Sunday, December 9, 2007

no, virgina, there is no...




It was bound to happen at some point. At 5 1/2 Julia's keen sense of the unfairness of the world celebrating Christmas while giving a token nod to Channukah has kicked in full force. We go out anywhere in LA where the Christmas songs echo through the malls, the stores, the restaurants, the streets and she says "Oh man, why are they doing Christmas songs when it's not even Christmas yet. Where are the Channukah songs?" By the way - my sentiments exactly - and as much as I'm not a super-jew, I'm not putting up a blue and white decorated bush just to roll with the masses.

So it was bound to happen. In the car after school on Friday she asked me - "Is Santa Claus real?"

Now, here's my dilemma. I'm not big on Santa as my family's personal gift deliverer, but I'm also not big on ruining other kids' magic.
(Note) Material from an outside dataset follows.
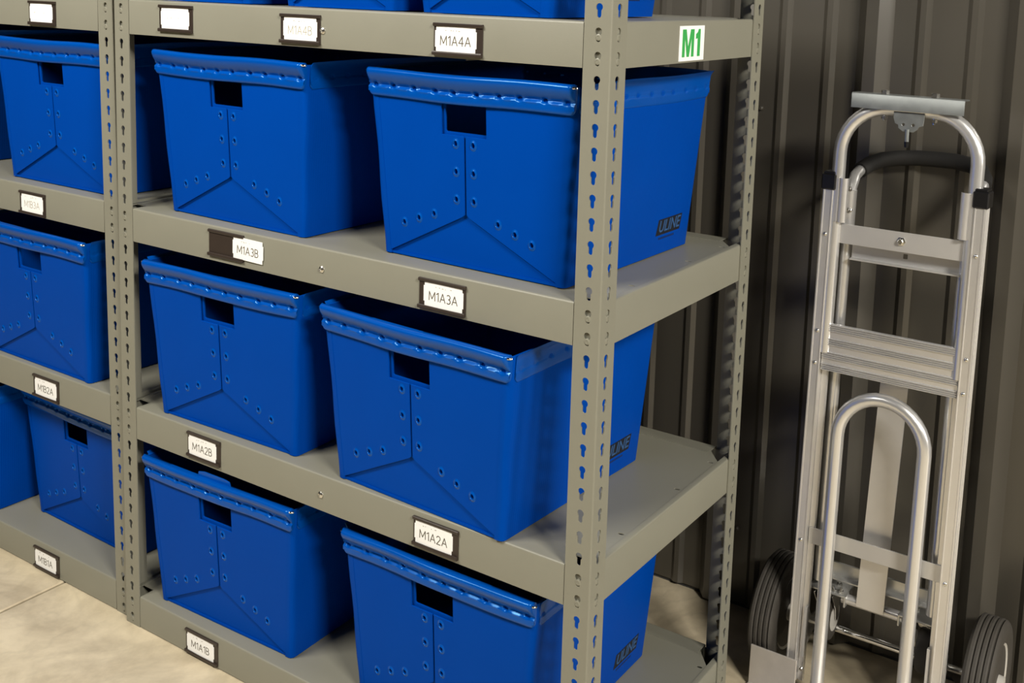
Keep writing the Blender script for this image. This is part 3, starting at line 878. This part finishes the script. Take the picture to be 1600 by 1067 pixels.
# bottom cross members
MB().tube([(-2.6, 2.2, 8.9), (2.4, 2.2, 8.9)], .42, 12).build('cross_tube', M_ALU, CT, angle=60)
bar = MB().box(-4.9, 4.9, 3.2, 3.4, 10.1, 11.3, .03)
bar.box(-4.9, 4.9, 2.5, 3.4, 10.05, 10.2, .03)
bar.build('rear_angle', M_PLATE, CT)
for s in (-1, 1):
    pl = MB().box(s * 2.2, s * 5.3, 1.5, 4.0, 9.2, 9.38, .05)
    pl.box(s * 2.15, s * 2.3, 1.5, 2.6, 8.4, 9.35, .03)
    plo = pl.build('caster_plate', M_PLATE, CT)
    for x, y in ((2.7, 2.0), (3.3, 1.9), (3.2, 3.2)):
        MB().lathe([(.24, 0), (.24, .18), (.13, .2), (.13, .42), (0, .42)], (s * x, y, 9.36), 'z', 6).build('bolt', M_SCREW, plo)
    # swivel caster
    cs = empty('caster', (s * 4.1, 2.9, 0), parent=CT)
    MB().lathe([(.9, 9.2), (1.0, 9.0), (.9, 8.75), (.75, 8.6), (0, 8.6)], (0, 0, 0), 'z', 16).build('swivel_head', M_CHROME, cs)
    fk = MB()
    for t in (-1, 1):
        v, f = plate([(-1.0, 8.75), (.8, 8.75), (1.0, 7.6), (1.15, 6.3), (.85, 5.9), (.45, 6.2), (.2, 7.2), (-.6, 8.2)], (), .1, .02)
        fk.add([(t * .78 - d, y, z) for y, z, d in v], f)
    fk.build('fork', M_CHROME, cs)
    MB().lathe([(.3, -.5), (1.55, -.55), (1.95, -.45), (2.05, 0), (1.95, .45), (1.55, .55), (.3, .5)], (0, .8, 6.2), 'x', 28).build('caster_wheel', M_RUBBER, cs)
    MB().lathe([(0, -.62), (.5, -.62), (1.2, -.57), (1.2, .57), (.5, .62), (0, .62)], (0, .8, 6.2), 'x', 20).build('caster_hub', M_HUB, cs)
# axle, wheels
MB().tube([(-8.9, 4.5, 4.83), (8.9, 4.5, 4.83)], .3, 12).build('axle', M_CHROME, CT, angle=60)
def ribbed_tyre():
    prof = [(3.1, -.9), (3.5, -1.1), (4.2, -1.2), (4.65, -1.12), (4.85, -.98)]
    for q in (-.62, -.2, .22, .64):
        prof += [(5.0, q - .24), (5.02, q - .04), (4.98, q + .06), (4.82, q + .10), (4.82, q + .16)]
    prof += [(4.96, .86), (4.85, 1.0), (4.65, 1.12), (4.2, 1.2), (3.5, 1.1), (3.1, .9)]
    return prof
for s in (-1, 1):
    wh = empty('wheel', (s * 8.7, 4.5, 4.83), parent=CT)
    MB().lathe(ribbed_tyre(), (0, 0, 0), 'x', 48).build('tyre', M_RUBBER, wh, angle=25)
    MB().lathe([(0, -1.35), (.7, -1.35), (.75, -.8), (2.2, -.5), (2.9, -.85), (3.25, -1.0), (3.2, 1.0), (2.9, .85), (2.2, .5), (.75, .8), (.7, 1.35), (0, 1.35)], (0, 0, 0), 'x', 32).build('rim_hub', M_HUB, wh, angle=40)
    br = MB()
    v, f = plate([(0.2, 2.2), (4.9, 4.1), (4.9, 5.6), (3.6, 5.7), (.9, 9.5), (.2, 9.5)], (), .14, .02)
    br.add([(s * 5.6 - d + .07, y, z) for y, z, d in v], f).build('axle_bracket', M_PLATE, CT)
# stair strips beside the rails and the nose plate
    ss = MB().box(s * 5.0 - .12, s * 5.0 + .12, .25, .65, 3.6, 8.0, .03)
    ss.build('slide_strip', M_STRIP, CT)
    MB().lathe([(.2, 0), (.2, .1), (.12, .18), (0, .18)], (s * 5.0, .25, 2.6), '-y', 10).build('bolt', M_SCREW, CT)
    MB().box(s * 5.1, s * 9.15, -.80, -.64, .25, 3.7, .03).build('nose_wing', M_NOSE, CT)
MB().box(-9.15, 9.15, -7.6, -.62, .12, .34, .04).build('nose_plate', M_NOSE, CT)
But, how can I perpetuate the myth of Santa when he's a guy who goes to other kids' houses and leaves them presents, skipping her house completely?
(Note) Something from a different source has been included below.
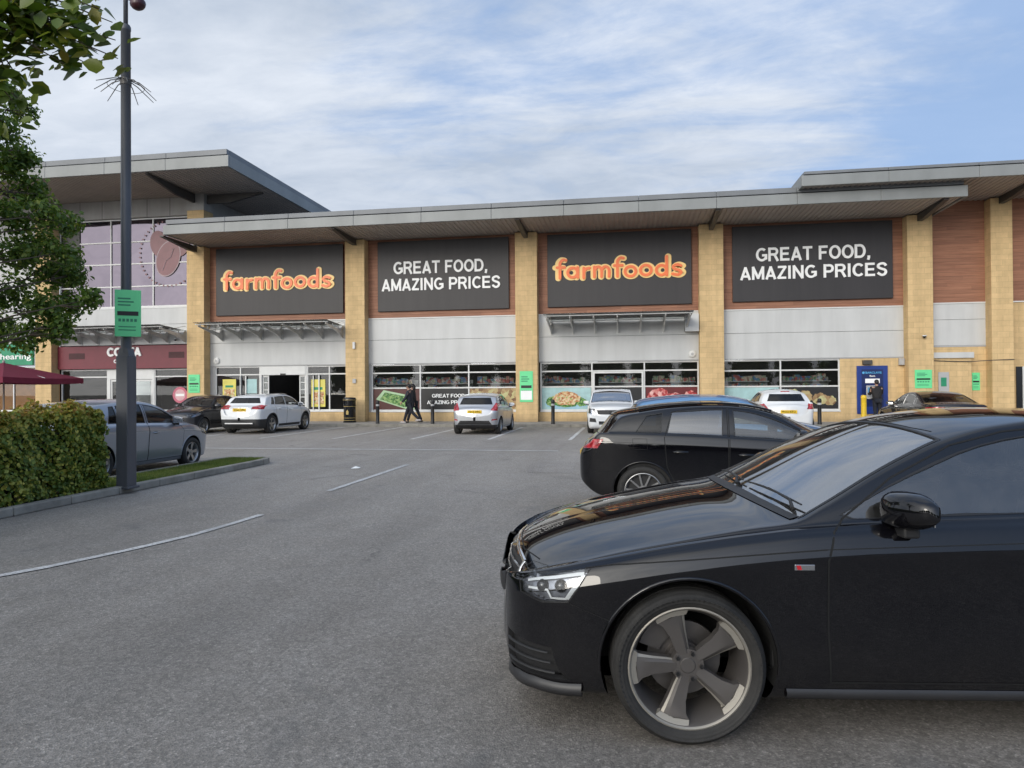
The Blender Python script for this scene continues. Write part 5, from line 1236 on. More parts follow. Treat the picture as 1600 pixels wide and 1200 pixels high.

Me: Is Santa Claus real? (the buying time rephrasing of the question) Well...what do you think? (I'm working on my parental spin.)

Julia: I think no.

Me: Well, honey, I think you're right, but I think it's something we should keep between us and Daddy, OK?

Julia: Why?

Me: Well, there are some kids who still believe in Santa and we wouldn't want to ruin it for them.

Julia: Like Harry Potter? (you saw that coming, didn't you?)

Me: Right, like how you don't like it when S at school tells you Harry Potter isn't real even though you know he's not real. That he's a character in a book.

Julia: Right.

(beat)

But he is real, Mommy, I know that, I saw him.

2 comments:

sunsetl said...

This is good--I actually laughed out loud and woke my baby.

A Purple-minded Bobo said...

Last year shortly before Christmas, as part of my perpetual search for new experiences, I decided to play background piano for the lunchtime crowd in a local deli/coffee house. While I very much wanted to be inclusive in my greetings of the season, I must note that, even after a fair amount of searching, I've decided that there is a dearth of Hanukkah, Solstice, Kwanzaa and Diwali music. And only a small percentage of those are hummable. (Any piano arrangement of "Dreidel Dreidel Dreidel" is conciliatory at best.) My conclusion: if you want a Hanukkah tune as Muzak, give it a simple melody and a good hook in the chorus, and get it recorded by Celine Dion.